02 March, 2010

Interview: Ken Loach

European Film Awards Reviews had the opportunity for a brief chat with director Ken Loach when he visited Brussels not so long ago - the recipient of EFA's Lifetime Achievement Award in 2009, nominated for European Director for The Wind That Shakes the Barley (2006) and Sweet Sixteen (2002) and winner of the FIPRESCI Prize in 2002 (while his lead actor Steve Evets was also nominated for European Actor in Looking For Eric (2009)), Ken is no stranger to recognition for his work in the European sphere nor, for that matter, to controversy.

As far as getting off on the right foot was concerned, I couldn't have been happier: "So, Ken, given that your film The Wind That Shakes The Barley (2006) took a decidedly anti-British tone when it came to the depiction of the Black and Tans in early 20th-century, and It's A Free World... (2007) does not exactly represent the situation of immigrant workers' in the UK in line with opinions expressed by certain sections of the Fourth Estate, is your new-found aim as auteur to piss off the Daily Mail?"

"Well, considering that the Daily Mail supported Adolf Hitler in the 1930s, a fact that seems conveniently to have been forgotten, and today stands for most of what is absolutely the worst about Britain, I feel that I really must have achieved something if that paper disagrees with my work."

Once the rosy glow of contentment that suffused my body upon hearing these words had faded, I decided it might be an idea to talk to Ken Loach, 73, about something other than our mutual hatred of the Mail, no matter how tempting the idea might be. His film It's A Free World..., perhaps?

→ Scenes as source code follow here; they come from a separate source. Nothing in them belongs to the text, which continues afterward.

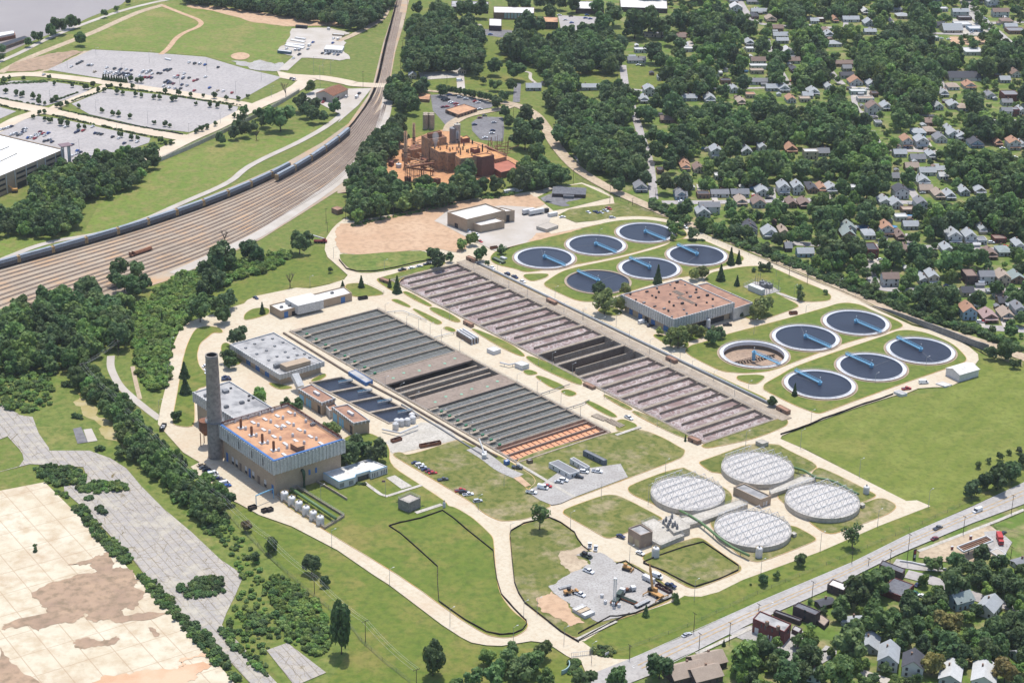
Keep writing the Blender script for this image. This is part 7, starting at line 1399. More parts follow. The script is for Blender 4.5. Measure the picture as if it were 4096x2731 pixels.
thicket('F 1980 -100 2350 -40 2350 260 2280 260 2250 200 2100 100',1.8,.4,'lm');thicket('A -60 540 60 550 300 532 330 545 80 556 -60 570',1.0,1.0,'m','hedge')
for s in ('350 775 500 808 640 840','690 850 900 898 1060 928','400 738 600 785 950 858 1220 905','770 590 1000 618 1160 640','1200 652 1400 682 1630 712','480 685 560 655 650 630','380 546 500 560 600 576','0 708 100 735 190 752','0 662 120 685 240 705','860 1035 930 1000 1010 985','1110 975 1180 965','340 692 480 640 530 622'):
 w = [float(q) for q in s.split()];L_ = PT('A ' + s);rnd = random.Random(len(s))
 for a,b in zip(L_,L_[1:]):
  n = int((b-a).length/1.7)
  for i in range(n):
   if rnd.random() < .12: continue
   SH.setdefault('hedge',[]).append((a.lerp(b,i/n) + Vector((rnd.uniform(-.6,.6),rnd.uniform(-.6,.6),0)),rnd.uniform(1.0,1.6),'h',rnd.choice('dmd'),'','',1.0))
for s,n_,r0 in (('F 105 110 135 112',6,1.6),('F 150 112 200 112',7,1.6),('F 30 60 60 75',6,2),('H 130 240 175 240',5,1.5),('E 2300 60 2330 75',5,1.8),('D 650 1510 690 1510',3,2.2),('D 440 1080 480 1080',4,2.6),('D 510 1290 540 1300',5,2),('G 235 650 240 690',3,1.2),('H 400 350 405 375',3,.8),('H 545 400 575 385',4,.9),('G 2140 100 2230 120',6,2.6)):
 a,b = PT(s)
 for i in range(n_): SH.setdefault('shrub_bed',[]).append((a.lerp(b,i/max(1,n_-1)),r0*random.uniform(.8,1.2),'h','d','','',1.1))
def merged(name,lst,label,scale_n=1.0):
 Q,Tn = [],[];rg = np.random.default_rng(5)
 for p,r_,kind,tn,_,_,zs in lst:
  q = CROWN[kind][rg.integers(len(CROWN[kind]))]
  if r_*ppm(p) < 22 and kind != 'h': q = q[::2]; 
  a = rg.uniform(0,6.28);ca,sa = math.cos(a),math.sin(a);s = r_*(1.0 if kind == 'h' else 1.06)
  x = q[...,0]*ca - q[...,1]*sa;y = q[...,0]*sa + q[...,1]*ca
  Q.append(np.stack([x*s + p.x,y*s + p.y,q[...,2]*s*zs],-1));t = np.array([*TONE[tn],1.0])*np.array([*(rg.uniform(.9,1.1,3)*rg.uniform(.72,1.38)),1]);Tn.append(np.repeat(t[None],len(q),0))
 o = quads_obj(name,np.concatenate(Q).astype(np.float32),m_leafm,np.concatenate(Tn));o['kind'] = 'stuff'
 if label: o['label'] = label
 return o
merged('thicket',SH['thicket'],'tangled bright green scrub and creepers over rough ground');merged('hedge',SH['hedge'],'green hedge of shrubs along roads and parking lots');merged('shrub_bed',SH['shrub_bed'],'low dark shrubs planted in small beds')
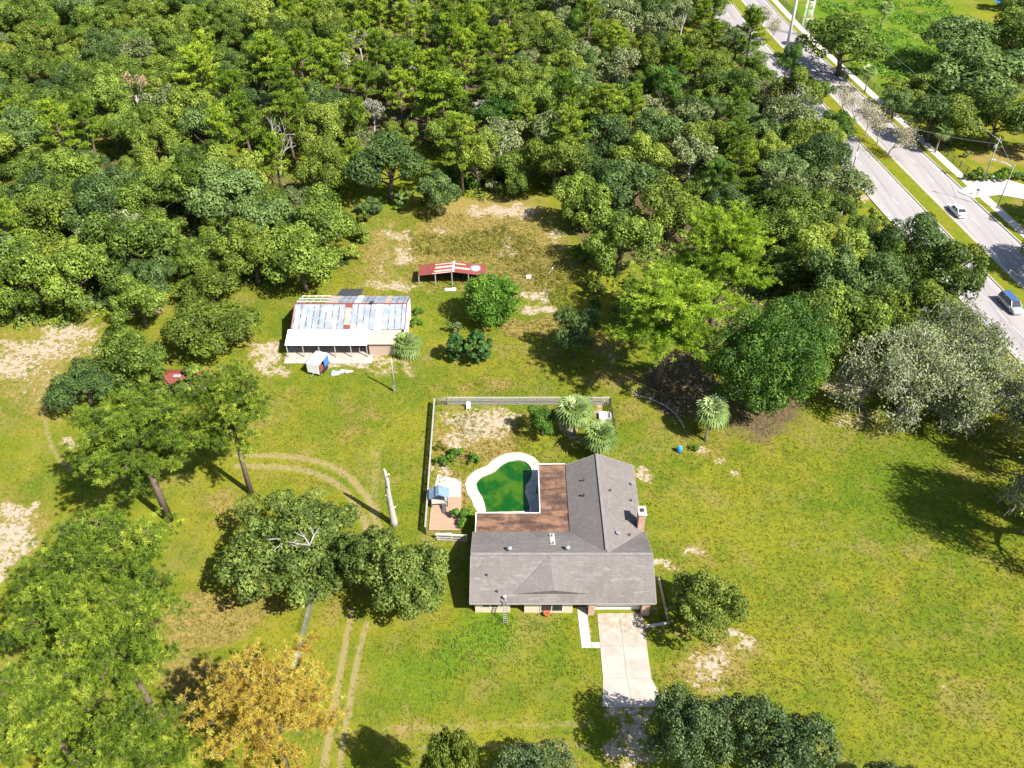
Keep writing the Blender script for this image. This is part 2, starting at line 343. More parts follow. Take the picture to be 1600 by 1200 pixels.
def ground_colour(n, sandf, dirtf, dryf, lushf, litf):
    a = n.noise(.05, 4, .6); b = n.noise(.35, 4, .65); c = n.noise(2.2, 4, .7); d = n.noise(9, 3, .7)
    s = n.noise(2.6, 4, .7, n.mapping((2.2,.7,1), (0,0,.6)))
    mixn = n.math('ADD', n.math('MULTIPLY', a, .55), n.math('MULTIPLY', b, .45))
    g = n.mix(n.step(mixn, .38, .62), (.092,.132,.009), (.180,.175,.015))
    g = n.mix(n.math('MULTIPLY', n.step(s, .50, .72), .55), g, (.050,.075,.008))
    g = n.mix(n.math('MULTIPLY', n.step(d, .55, .75), .5), g, (.23,.215,.035))
    g = n.mix(n.math('MULTIPLY', n.step(c, .56, .72), .35), g, (.035,.062,.006))
    ln = n.math('MULTIPLY', lushf, n.step(c, .25, .6)); g = n.mix(n.math('MULTIPLY', ln, .85), g, n.mix(n.step(s, .42, .62), (.085,.19,.010), (.035,.10,.008)))
    o_ = n.noise(.16, 5, .7, None, .5); g = n.mix(n.math('MULTIPLY', n.step(o_, .50, .66), .65), g, (.195,.160,.045)); g = n.mix(n.math('MULTIPLY', n.step(n.noise(.11, 5, .7, None, .5), .54, .68), .5), g, (.07,.115,.010))
    def br(f, k=1.0, nn=None, lo=.45, hi=.75):       # break a soft mask up with noise
        return n.step(n.math('ADD', f, n.math('MULTIPLY', n.math('SUBTRACT', nn or n.math('MULTIPLY', n.math('ADD', c, b), .5), .5), k)), lo, hi)
    dn = n.mix(n.step(c, .38, .62), (.27,.195,.075), (.17,.135,.032))
    g = n.mix(n.math('MULTIPLY', br(dryf, 2.8, None, .35, .6), .9), g, dn)
    lit = n.mix(n.step(c, .4, .62), (.055,.045,.026), (.14,.10,.055))
    g = n.mix(br(litf, 1.5), g, lit)
    dd = n.mix(n.step(d, .35, .65), (.30,.235,.12), (.20,.155,.065))
    e_ = n.noise(1.3, 6, .78, None, .6); dg = n.math('MULTIPLY', n.math('SUBTRACT', e_, .5), n.math('MINIMUM', n.math('MULTIPLY', dirtf, 5), 1.7)); g = n.mix(n.math('MULTIPLY', n.step(n.math('ADD', dirtf, dg), .30, .80), .8), g, dd)
    sd = n.mix(n.step(c, .4, .7), (.39,.32,.255), (.255,.20,.13)); sd = n.mix(n.math('MULTIPLY', n.step(d, .52, .68), .7), sd, (.22,.185,.09))
    sg = n.math('MULTIPLY', n.math('SUBTRACT', e_, .5), n.math('MINIMUM', n.math('MULTIPLY', sandf, 8), 5.5)); g = n.mix(n.math('MULTIPLY', n.step(n.math('ADD', sandf, sg), .22, .50), .75), g, dn); g = n.mix(n.step(n.math('ADD', sandf, sg), .46, .72), g, sd)
    return g, c, d
n = NT('ground_soil_grass')
A = n.attr('maskA'); B = n.attr('maskB')
sa = n.n.new('ShaderNodeSeparateColor'); n.L(A.outputs['Color'], sa.inputs[0]); sb = n.n.new('ShaderNodeSeparateColor'); n.L(B.outputs['Color'], sb.inputs[0])
gcol, gc_, gd_ = ground_colour(n, sa.outputs[0], sa.outputs[1], sa.outputs[2], sb.outputs[0], sb.outputs[1])
n.bump(n.math('ADD', gc_, gd_), .55, .12); n.done(gcol, .95, .05)
gm = npmesh('ground', Vg, Fg, 'ground_soil_grass')
for nm, ch in (('maskA', (sand, dirt, dry)), ('maskB', (lush, litter, np.zeros(GX.shape)))):
    at = gm.attributes.new(nm, 'FLOAT_COLOR', 'POINT'); arr = np.ones((ny*nx, 4), np.float32)
    for k in range(3): arr[:, k] = ch[k].ravel()
    at.data.foreach_set('color', arr.ravel())
tag(link('ground', gm), kind='structure')

# ------------------------------------------------------------------ road, kerbs, pavement
n = NT('asphalt'); a = n.noise(.25, 4, .6, n.mapping((1,.06,1))); b = n.noise(3, 5, .7); c = n.noise(.08, 3)
col = n.mix(n.step(a, .35, .65), (.30,.275,.27), (.255,.235,.235)); col = n.mix(n.math('MULTIPLY', n.step(b, .5, .8), .3), col, (.20,.19,.19))
wv = n.noise(1.1, 3, .55, n.mapping((1,.015,1), (0,0,-.085))); col = n.mix(n.math('MULTIPLY', n.step(wv, .52, .64), .4), col, (.17,.16,.158))
cr = n.noise(.5, 6, .8, n.mapping((.15,1,1))); col = n.mix(n.math('MULTIPLY', n.math('SUBTRACT', 1, n.step(n.math('ABSOLUTE', n.math('SUBTRACT', cr, .5)), .0, .004)), .35), col, (.10,.095,.09)); n.done(col, .9, .2)
mat('road_paint', (.62,.60,.58), (.42,.40,.39), 1.5, .6, .3, contrast=.35)
mat('road_paint_yellow', (.62,.56,.36), (.46,.40,.28), 1.5, .6, .3, contrast=.35)
mat('worn_asphalt', (.20,.19,.185), (.13,.125,.12), .8, .9, .2)
mat('kerb_concrete', (.42,.39,.33), (.34,.31,.27), 1.5, .9, .2)
mat('sidewalk_concrete', (.50,.455,.41), (.40,.365,.33), .7, .9, .2)
n = NT('median_grass'); b = n.noise(.5, 4, .6); c = n.noise(5, 4, .7)
n.done(n.mix(n.math('MULTIPLY', n.step(c, .5, .75), .5), n.mix(n.step(b, .35, .65), (.115,.145,.010), (.165,.155,.015)), (.08,.10,.02)), .95, .05); n.bump(c, .5, .1)
MW = 3.6
r1 = ribbon('r', 0, 7.5, .02, 'a'); r1.build('road_northbound', 'asphalt')['kind'] = 'structure'
r2 = ribbon('r', -MW-8.0, -MW, .02, 'a'); r2.build('road_southbound', 'asphalt')['kind'] = 'structure'
def markings():
    w = MB(); y = MB()
    for d0, d1, m in ((7.0-.12,7.0,w),(.35,.5,y),(-MW-.5,-MW-.35,y),(-MW-7.5,-MW-7.35,w)):
        rb = ribbon('', d0, d1, .026, ''); o = len(m.v); m.v += rb.v; m.f += [tuple(i+o for i in f) for f in rb.f]; m.sm += rb.sm
    for d in (3.7, -MW-3.9):
        a = offs(MR, d-.05, .026); b = offs(MR, d+.05, .026)
        for k in range(len(a)-1):
            L_ = (Vector(a[k+1])-Vector(a[k])).length; t = 0
            while t < L_:
                t0, t1 = t/L_, min(1, (t+3)/L_); A0 = Vector(a[k]).lerp(Vector(a[k+1]), t0); A1 = Vector(a[k]).lerp(Vector(a[k+1]), t1)
                B0 = Vector(b[k]).lerp(Vector(b[k+1]), t0); B1 = Vector(b[k]).lerp(Vector(b[k+1]), t1); w.face([A0, B0, B1, A1]); t += 12
    tag(w.build('lane_marking', 'road_paint'), kind='structure'); tag(y.build('edge_line', 'road_paint_yellow'), kind='structure')
markings()
def raised(d0, d1, z, m, name):
    mb = MB(); a = offs(MR, d0, z); b = offs(MR, d1, z); a0 = offs(MR, d0, 0); b0 = offs(MR, d1, 0)
    for k in range(len(a)-1):
        mb.face([a[k], b[k], b[k+1], a[k+1]]); mb.face([a0[k], a[k], a[k+1], a0[k+1]]); mb.face([b[k], b0[k], b0[k+1], b[k+1]])
    return tag(mb.build(name, m), kind='structure')
raised(-MW+.2, -.2, .14, 'median_grass', 'median'); raised(-.2, 0, .15, 'kerb_concrete', 'kerb'); raised(-MW, -MW+.2, .15, 'kerb_concrete', 'kerb')
raised(7.5, 7.75, .15, 'kerb_concrete', 'kerb'); raised(7.75, 9.1, .12, 'median_grass', 'verge'); raised(9.1, 10.9, .13, 'sidewalk_concrete', 'sidewalk')
raised(-MW-8.25, -MW-8.0, .15, 'kerb_concrete', 'kerb')

# concrete aprons and drives
def sheet(name, pts, z, m, t=.05, kind='structure'):
    o = MB().slab([(p[0], p[1], z) for p in pts], t).build(name, m); return tag(o, kind=kind)
n = NT('driveway_concrete'); a = n.noise(.5, 4, .6); b = n.noise(1.6, 5, .7); gm_ = n.n.new('ShaderNodeSeparateXYZ'); n.L(n.tc.outputs['Object'], gm_.inputs[0])
col = n.mix(n.step(a, .35, .7), (.38,.335,.29), (.30,.26,.225))
st = n.math('MULTIPLY', n.step(gm_.outputs['Y'], .5, 3.5), n.step(b, .42, .60)); col = n.mix(n.math('MULTIPLY', st, .75), col, (.24,.19,.12)); n.done(col, .9, .15)
dl = P(931.5,948).x; 
mb = MB()
for (x0, x1, y0, y1) in ((9.05,11.4,47.55,51.4),(11.43,13.85,47.55,51.4),(9.05,11.4,43.9,47.52),(11.43,13.85,43.9,47.52),):
    mb.slab([(x0,y0,.06),(x1,y0,.06),(x1,y1,.06),(x0,y1,.06)], .1)
lower = [(9.05,43.87,.06),(8.75,40.9,.06),(14.95,40.9,.06),(13.85,43.87,.06)]
mb.slab([lower[0],lower[1],(11.7,40.9,.06),(11.42,43.87,.06)], .1).slab([(11.45,43.87,.06),(11.73,40.9,.06),lower[2],lower[3]], .1)
tag(mb.build('driveway', 'driveway_concrete'), kind='structure')
mat('white_concrete', (.50,.465,.42), (.32,.29,.25), 1.6, .9, .2, contrast=.22)
p0 = P(905,948); wy = P(905,1010).y
mb = MB().slab([(7.15,47.3,.05),(8.15,47.3,.05),(7.95,52.2,.05),(6.95,52.2,.05)], .1).slab([(8.16,47.3,.05),(9.02,47.3,.05),(9.02,47.95,.05),(8.16,47.95,.05)], .1)
tag(mb.build('path', 'white_concrete'), kind='structure')
sheet('yard_drive', GP([(1497,300),(1545,272),(1600,290),(1640,300),(1640,325),(1600,312),(1560,305),(1518,310)])[::-1][::-1], .16, 'sidewalk_concrete', .12)

exec_after = []
# ------------------------------------------------------------------ foliage generators (local coordinates, trunk base at the origin)
def rnd_dirs(n, rg, up=0.0):
    v = rg.normal(size=(n, 3)); v[:, 2] += up; return v/np.linalg.norm(v, axis=1)[:, None]
def cards(C, N, size, rg, aspect=.6, jit=.5):
    n = len(C); N = N+rg.normal(size=(n, 3))*jit; N /= np.linalg.norm(N, axis=1)[:, None]
    T = np.cross(N, rg.normal(size=(n, 3))); T /= np.linalg.norm(T, axis=1)[:, None]; B = np.cross(N, T)
    s = (size*(.65+.7*rg.random(n)))[:, None]*.5
    k = s*.25
    V = np.stack([C-T*s-N*k, C-B*s*aspect+T*s*.1, C+T*s-N*k, C+B*s*aspect+T*s*.1], 1).reshape(-1, 3)
    return V, np.arange(4*n).reshape(n, 4)
def crown_mesh(name, m, seed, Rr, H, zc, nb, nl, size, flat=1.0, lobes=.22, low=-.6, jit=.38, core=.6, major=5, bs=1.0):
    rg = np.random.default_rng(seed); ph = rg.random(4)*6.28
    D = rnd_dirs(nb*3, rg, .25); D = D[D[:, 2] > low][:nb]; nb = len(D)
    az = np.arctan2(D[:, 1], D[:, 0]); irr = 1+lobes*np.sin(2*az+ph[0])+lobes*.7*np.sin(3*az+ph[1])+lobes*.5*np.sin(5*az+ph[2])
    rad = (.5+.42*rg.random(nb)**.6)*irr
    if major:
        am = np.arange(major)*6.283/major+rg.uniform(-.4, .4, major)+ph[3]; rm = Rr*rg.uniform(.42, .66, major); zm = H*rg.uniform(-.26, .22, major)
        MC = np.stack([np.cos(am)*rm, np.sin(am)*rm, zm], 1); MC = np.vstack([MC, [rg.normal()*.1*Rr, rg.normal()*.1*Rr, H*.20]]); mi = rg.integers(0, major+1, nb)
        C = MC[mi]+D*np.array([Rr, Rr, H*.62])*(.36*rg.uniform(.75, 1.1, major+1)[mi]*(.55+.5*rg.random(nb)**.5))[:, None]
    else: C = D*np.array([Rr, Rr, H/2])*rad[:, None]
    br = Rr*(.12+.16*rg.random(nb)**1.3)*bs
    w = br**2; bi = rg.choice(nb, int(nl*1.5), p=w/w.sum())
    d = rnd_dirs(len(bi), rg, .35); L = C[bi]+d*(br[bi]*(.72+.34*rg.random(len(bi))))[:, None]*np.array([1, 1, .82])
    keep = np.ones(len(L), bool)
    for k in range(nb):
        q = np.linalg.norm((L-C[k])/np.array([1, 1, .82]), axis=1); keep &= ~((q < br[k]*core) & (bi != k))
    L, d, bi = L[keep][:nl], d[keep][:nl], bi[keep][:nl]
    if major: kf = Rr/np.percentile(np.hypot(L[:, 0], L[:, 1]), 96); L[:, :2] *= kf; C[:, :2] *= kf
    ct = rg.random(nb); tint = np.clip(.5+(ct[bi]-.5)*.55+rg.normal(size=len(bi))*.17, 0, 1)
    Nn = d*1.0+np.array([0, 0, .35]); V, F = cards(L, Nn, size, rg, .62, jit); V[:, 2] += zc
    return npmesh(name, V, F, m, np.repeat(tint, 4)), C+np.array([0, 0, zc])
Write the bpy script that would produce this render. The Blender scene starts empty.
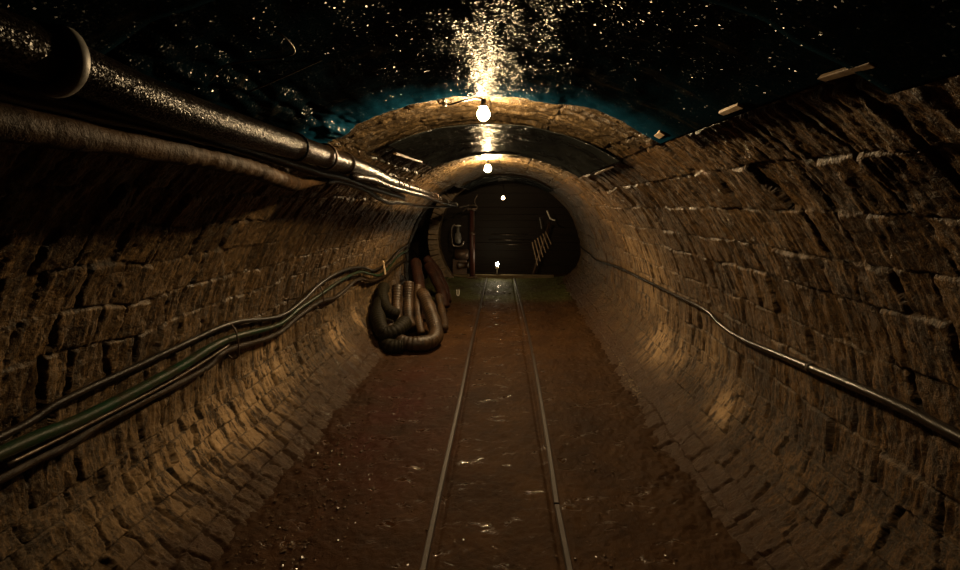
import bpy, bmesh, math, random
import numpy as np
from mathutils import Vector, Matrix
random.seed(7)
scn = bpy.context.scene
COL = scn.collection
PI = math.pi
R0, ZC, BLO = 1.45, 0.52, .75          # tunnel lining radius, height of its centre above the floor


def xc(y):                   # the tunnel axis bends gently towards +x
    y = np.maximum(y, 0.0)
    return -.09 + .0025 * y * y


# ------------------------------------------------------------------ helpers
def tag(o, label=None, cat=None, group=None, kind=None):
    if label: o['label'] = label
    if cat: o['category'] = cat
    if group: o['group'] = group
    if kind: o['kind'] = kind
    return o


def link(name, me, mat=None, parent=None, loc=None):
    me.name = name
    o = bpy.data.objects.new(name, me)
    COL.objects.link(o)
    if mat is not None: me.materials.append(mat)
    if parent is not None:
        o.parent = parent
        o.matrix_parent_inverse = Matrix.Translation(-Vector(parent.location))
    return o


def thing(name, label, cat, loc, group=None):
    o = bpy.data.objects.new(name, None)
    COL.objects.link(o); o.location = loc; o.empty_display_size = .1
    return tag(o, label, cat, group)


def bm_obj(name, bm, mat, parent=None, smooth=True):
    me = bpy.data.meshes.new(name)
    bmesh.ops.recalc_face_normals(bm, faces=bm.faces)
    bm.to_mesh(me); bm.free()
    if smooth: me.polygons.foreach_set('use_smooth', [True] * len(me.polygons))
    return link(name, me, mat, parent)


def grid_mesh(name, P, suv, mat, attrs=None, parent=None, flip=False):
    """P: (nu, nv, 3) points -> one smooth mesh, suv = metres along the surface, attrs = per point floats"""
    nu, nv, _ = P.shape
    me = bpy.data.meshes.new(name)
    me.vertices.add(nu * nv)
    me.vertices.foreach_set('co', P.astype(np.float32).ravel())
    i = np.arange(nu * nv).reshape(nu, nv)
    q = np.stack([i[:-1, :-1], i[1:, :-1], i[1:, 1:], i[:-1, 1:]], -1).reshape(-1, 4)
    if flip: q = q[:, ::-1]
    n = len(q)
    me.loops.add(n * 4); me.polygons.add(n)
    me.loops.foreach_set('vertex_index', q.ravel().astype(np.int32))
    me.polygons.foreach_set('loop_start', np.arange(0, n * 4, 4, dtype=np.int32))
    me.polygons.foreach_set('loop_total', np.full(n, 4, dtype=np.int32))
    me.polygons.foreach_set('use_smooth', np.ones(n, dtype=bool))
    a = me.attributes.new('suv', 'FLOAT_VECTOR', 'POINT')
    a.data.foreach_set('vector', suv.astype(np.float32).ravel())
    for k, v in (attrs or {}).items():
        a = me.attributes.new(k, 'FLOAT', 'POINT')
        a.data.foreach_set('value', v.astype(np.float32).ravel())
    me.update(calc_edges=True)
    return link(name, me, mat, parent)


# ------------------------------------------------------------------ numpy noise
def vnoise(x, y, seed=0):
    t = np.random.RandomState(seed).rand(256, 256) * 2 - 1
    xi = np.floor(x).astype(int); yi = np.floor(y).astype(int)
    fx = x - xi; fy = y - yi
    fx = fx * fx * fx * (fx * (fx * 6 - 15) + 10); fy = fy * fy * fy * (fy * (fy * 6 - 15) + 10)
    g = lambda a, b: t[(xi + a) & 255, (yi + b) & 255]
    return (g(0, 0) * (1 - fx) + g(1, 0) * fx) * (1 - fy) + (g(0, 1) * (1 - fx) + g(1, 1) * fx) * fy


def fbm(x, y, seed=0, n=4, gain=.5):
    s = 0; a = 1; tot = 0
    for k in range(n):
        s = s + a * vnoise(x * 2 ** k + 17 * k, y * 2 ** k + 5 * k, seed + k); tot += a; a *= gain
    return s / tot


def sstep(a, b, x):
    t = np.clip((x - a) / (b - a), 0, 1); return t * t * (3 - 2 * t)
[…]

Good idea. After all, Loach was only in town for a short time - following his Palme D'Or win at Cannes for ...Barley, he was very much the man of the moment, and his film had already caused no small measure of controversy with its unapologetic depiction of Britain as a country only too willing to exploit the masses of workers arriving on its shores, desperate for a chance to work for themselves and their families. Angie, the central character played with vim and verve by Kierston Wareing, is a working-class single mother whom Loach uses to represent both sides of the issue - a recruitment specialist who branches out on her own, believing at first that she's genuinely offering foreign workers a chance, even if it is at sub minimum-wage levels, but who becomes ever more ambitious, ruthless even, as the film progresses and she realises how much money there is to be made from the misfortune of others.

Ken is strident in his defence of the film's perspective: "As far as large sections of the media is concerned, the Mail, Express, Sun et al, the UK is 'a soft touch' when it comes to immigrants. Well, I'm sorry, but this perception is about as far removed as it's possible to be when it comes to the day-to-day existence of these workers in our country. I'm interested in 'the norm' - and I could have painted a far worse picture! Paul Laverty [the writer] travelled extensively from Scotland through the Midlands to London, and the situation he found was pretty much the same all over."

And a solution? Loach is unapologetically retro in his stance: "The only answer is a genuinely socially democratic system of government in the UK. I'm not suggesting that everyone who employs these people is evil but, without strong trade unions that genuinely support the rights of workers and a decent minimum wage that is constitutionally enshrined for everyone, British born and immigrant alike, employers will always be tempted to hire workers who can be exploited."

Spoken like the social commentator that he still so clearly is.